Oh, except for this one: Lory of Emerald City Book Review is kicking off an awesome new blogging event, Witch Week! This year, we’re celebrating the inventor of Witch Week (the week between Halloween and Guy Fawkes Day) with a week-long appreciation of Diana Wynne Jones. Lory will be hosting guest posts from me and a number of awesome fellow bloggers, and we’ll be doing a readalong of Witch Week as well. Don’t forget to join in! It’s going to be awesome!
Slate has a new podcast called Working that’s about people’s jobs and how they do their jobs. I have no proof of this, but I theorize that Slate invented this podcast just to make me happy, since this is exactly in line with my interests. Thanks, Slate! You’re a doll!
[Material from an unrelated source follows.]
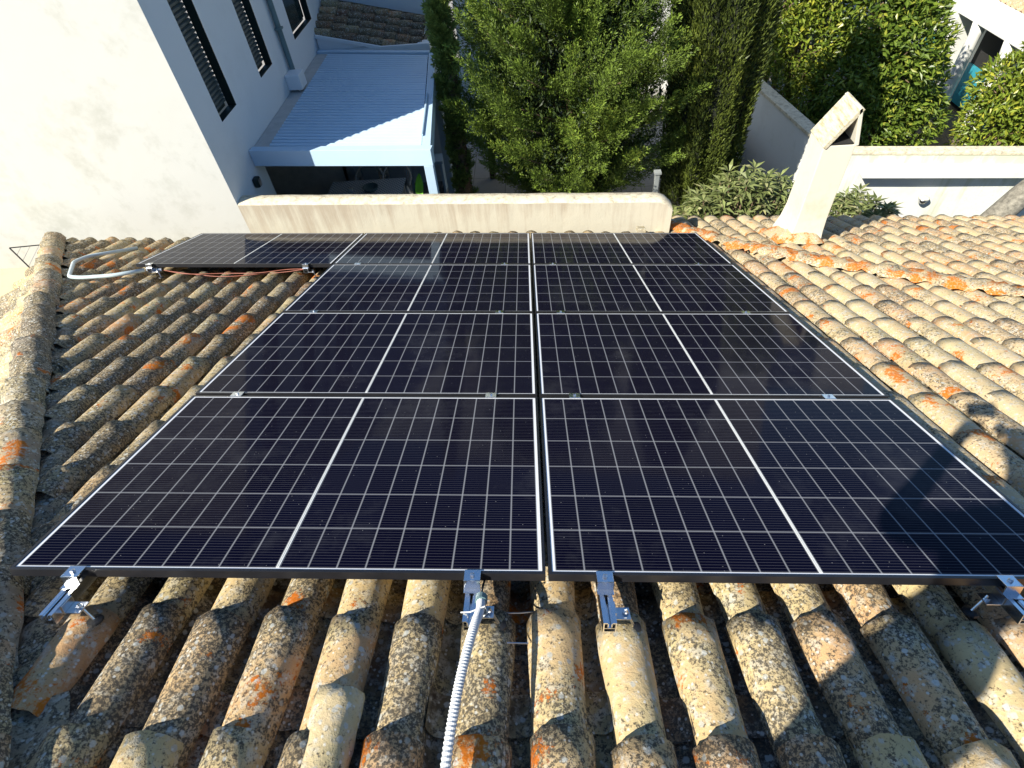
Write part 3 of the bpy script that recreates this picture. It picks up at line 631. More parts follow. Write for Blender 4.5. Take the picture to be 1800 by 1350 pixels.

Pixar’s rules for storytelling remain excellent.
This article about the American diner made me terribly homesick for my favorite New York diner, Tom’s. Next time I go to New York I shall eat at Tom’s twice.
“I’m pregnant so why can’t I tell you?”: A piece about the silence around miscarriages.
Alyssa Rosenberg wrote an excellent article about how Gone Girl and 50 Shades of Grey are both basically stories about women who make their lovers change completely while they do not change at all. Reading this I thought: “Wait, they stop having kinky sex in the second and third 50 Shades books? Then what are people reading for?” If you know the answer to that question, please tell me in the comments. It’s definitely not the scintillating dialogue; I have read excerpts.
Speaking of fan fiction, here’s Elizabeth Minkel — a writer I’m swiftly growing fond of, over at the New Statesman — tsking over Benedict Cumberbatch’s snotty remarks about Watson/Sherlock slashfic. I tsk over that too, Elizabeth Minkel!
Vulture, as usual, is doing the important investigative work of our time: If you recreated the cast of Friends in The Sims and then took away their bathroom, who would be the first to pee on the floor? In gifs. I sent this to some of my friends along with some nostalgic comments on the fun of murdering Sims, and they clearly thought that I was a psychopath. Please back me up: Half of the fun of the Sims is killing off your Sims in inventive ways. Right?
A marker of mourning: On the occasion of an exhibit at the Met, the New Republic makes the case that we should bring back mourning attire. I am so on board with this (like, as an optional but accepted and widely known thing).
In praise of the feminism of Veronica Mars.
A snotty review of Chuck Palahniuk’s newest book, Beautiful You. I don’t think anyone should dedicate themselves full-time to writing negative reviews or anything, but the occasional nasty review can make a girl’s heart sing.
Interesting: Liberal cities tend to have more intense income inequality.
The whole mess with Jian Gomeshi is ongoing. I found this post particularly enlightening, because my own experience of creepers is that oftentimes everyone knows. Not necessarily that they’re a rapist or an abuser, but everyone knows that they push boundaries and make people uncomfortable. When I was in high school, I don’t think I had even finished the orientation events before I knew exactly who the creepy art and math teachers were that I should not be alone with. Word spreads.